⑤肉を返して鍋肌から水を入れる。フライパンを軽くゆすって鍋に付いた鶏のうまみを溶かし、2分ほど蒸気を立たせる。皮に塩小さじ6分の1を振る。肉を皿に盛り、残った汁を煮詰めて肉にかける。

【動画】鶏もも肉のソテー=合田昌弘撮影

【アレンジ】

◆バターしょうゆソース

 もも肉を同様に焼き、仕上げに皮に塩を振る代わりにしょうゆ小さじ1/3、バター小さじ1の順で入れて肉にからめる。食べやすい大きさに切って、好みでトマトやハーブ(写真はローズマリー)を添えても。

Cookery Science

 厚みのある肉をジューシーに焼き上げるには弱火を使う。肉のたんぱく質は高温ほど大きく縮み、筋原線維の間にある水分を抱えきれなくなって肉汁が外に出てしまう。強火では肉の中心まで火が通る前に表面からパサついてくる。

粒の大きさで、塩使い分け

 店頭には様々な塩が売られていますが、効果的な使い分けはあるのでしょうか。

 「かさ密度の違いをご存じですか」と、塩事業センター海水総合研究所(神奈川県)所長の吉川直人さん。

 同じ「小さじ1」でも、特にさらさらして粒の小さな「食塩」は6.5g、フレーク状や湿った塩はふわっと詰まるので4.5gと差があります。
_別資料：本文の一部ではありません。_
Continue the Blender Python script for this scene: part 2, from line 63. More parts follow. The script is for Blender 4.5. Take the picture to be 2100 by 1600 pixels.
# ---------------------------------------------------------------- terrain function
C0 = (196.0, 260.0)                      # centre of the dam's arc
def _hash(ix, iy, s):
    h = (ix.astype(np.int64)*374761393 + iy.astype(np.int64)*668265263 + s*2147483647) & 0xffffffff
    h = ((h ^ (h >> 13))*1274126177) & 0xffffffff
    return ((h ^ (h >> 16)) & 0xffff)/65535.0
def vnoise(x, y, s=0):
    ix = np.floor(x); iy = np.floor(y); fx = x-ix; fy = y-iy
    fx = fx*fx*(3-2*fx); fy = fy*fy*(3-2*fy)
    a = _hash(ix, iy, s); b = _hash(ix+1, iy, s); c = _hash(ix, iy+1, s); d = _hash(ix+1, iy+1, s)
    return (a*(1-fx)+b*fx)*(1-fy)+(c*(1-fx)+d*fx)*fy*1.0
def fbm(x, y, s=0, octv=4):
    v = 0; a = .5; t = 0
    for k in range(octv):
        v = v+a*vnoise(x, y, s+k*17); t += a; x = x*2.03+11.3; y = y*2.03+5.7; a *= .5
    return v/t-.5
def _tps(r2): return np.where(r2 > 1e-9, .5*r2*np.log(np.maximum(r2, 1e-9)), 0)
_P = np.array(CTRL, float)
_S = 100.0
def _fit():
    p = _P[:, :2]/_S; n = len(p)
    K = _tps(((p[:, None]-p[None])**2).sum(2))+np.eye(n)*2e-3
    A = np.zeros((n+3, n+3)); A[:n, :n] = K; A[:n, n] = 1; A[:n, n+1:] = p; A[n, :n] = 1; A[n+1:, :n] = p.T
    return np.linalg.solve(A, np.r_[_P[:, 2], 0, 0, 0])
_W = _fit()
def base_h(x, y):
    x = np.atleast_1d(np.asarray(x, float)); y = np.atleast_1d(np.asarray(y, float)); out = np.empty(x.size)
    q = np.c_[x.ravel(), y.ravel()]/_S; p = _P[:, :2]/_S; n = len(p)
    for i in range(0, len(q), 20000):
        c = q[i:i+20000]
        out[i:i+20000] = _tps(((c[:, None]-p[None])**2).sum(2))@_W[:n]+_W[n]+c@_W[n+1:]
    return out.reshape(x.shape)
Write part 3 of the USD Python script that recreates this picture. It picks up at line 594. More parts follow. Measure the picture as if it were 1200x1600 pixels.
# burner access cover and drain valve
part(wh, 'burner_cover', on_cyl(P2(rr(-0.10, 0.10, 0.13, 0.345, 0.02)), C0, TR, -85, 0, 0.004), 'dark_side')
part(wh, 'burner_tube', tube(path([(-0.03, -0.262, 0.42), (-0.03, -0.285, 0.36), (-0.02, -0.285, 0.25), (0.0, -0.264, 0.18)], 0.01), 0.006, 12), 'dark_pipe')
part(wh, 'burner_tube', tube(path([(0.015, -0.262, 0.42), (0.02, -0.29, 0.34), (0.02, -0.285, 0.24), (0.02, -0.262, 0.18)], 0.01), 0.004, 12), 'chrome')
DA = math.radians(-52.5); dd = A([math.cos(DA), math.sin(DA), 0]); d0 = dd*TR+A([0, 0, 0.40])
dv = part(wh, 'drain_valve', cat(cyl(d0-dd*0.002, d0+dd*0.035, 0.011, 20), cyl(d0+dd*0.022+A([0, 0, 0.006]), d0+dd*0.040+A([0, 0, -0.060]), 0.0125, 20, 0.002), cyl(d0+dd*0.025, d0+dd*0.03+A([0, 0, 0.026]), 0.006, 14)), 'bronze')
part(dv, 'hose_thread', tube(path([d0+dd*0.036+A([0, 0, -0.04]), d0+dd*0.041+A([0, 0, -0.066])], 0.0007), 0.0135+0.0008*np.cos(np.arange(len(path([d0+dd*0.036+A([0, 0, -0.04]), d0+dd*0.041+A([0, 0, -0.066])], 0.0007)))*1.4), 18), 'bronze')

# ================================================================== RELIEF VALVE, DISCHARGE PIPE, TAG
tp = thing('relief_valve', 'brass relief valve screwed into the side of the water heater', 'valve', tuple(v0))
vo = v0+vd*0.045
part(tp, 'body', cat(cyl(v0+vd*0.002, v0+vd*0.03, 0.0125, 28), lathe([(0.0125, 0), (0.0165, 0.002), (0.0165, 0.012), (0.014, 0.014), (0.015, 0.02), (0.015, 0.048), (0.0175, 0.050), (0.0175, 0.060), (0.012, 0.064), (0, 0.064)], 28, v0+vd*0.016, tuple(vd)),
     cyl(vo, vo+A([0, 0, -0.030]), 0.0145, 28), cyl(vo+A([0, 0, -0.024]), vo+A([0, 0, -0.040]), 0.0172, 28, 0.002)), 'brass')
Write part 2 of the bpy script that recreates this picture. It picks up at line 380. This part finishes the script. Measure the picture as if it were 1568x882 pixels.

塩によって利き方が違うと感じる原因になり、漬物のように塩をたくさん使う場合は、重さを量ると確実です。

 吉川さんによると「操作性の違い」も。肉や魚の下味の塩は均一に振りたいので、さらさらで粒の小さなものが向きます。反対に肉や魚を焼いた仕上げに岩塩を砕いた塩や粒の大きな塩を使うと、カリカリした食感も楽しめます。

Q&A

 読者から「IHクッキングヒーターでフライパンを使う時に気をつけることは?」という質問をいただきました。

 IHは熱効率が高いためフライパンがすぐに熱くなるのが特徴。フッ素樹脂加工のフライパンを販売するティファールによると、高温で使い続けるとコーティングがはがれやすくなるそう。油を引いてから点火することを推奨しています。

 IHは鍋底そのものを発熱させる仕組みで、ガスコンロのように熱気が鍋全体を包みません。鉄製フライパンの使い方のコツをメーカーのリバーライトに聞いたところ、多めに油を入れてゆっくり温度を上げ、油によって熱ムラを補正すると同時に、鍋に油を十分なじませて調理するといいそうです。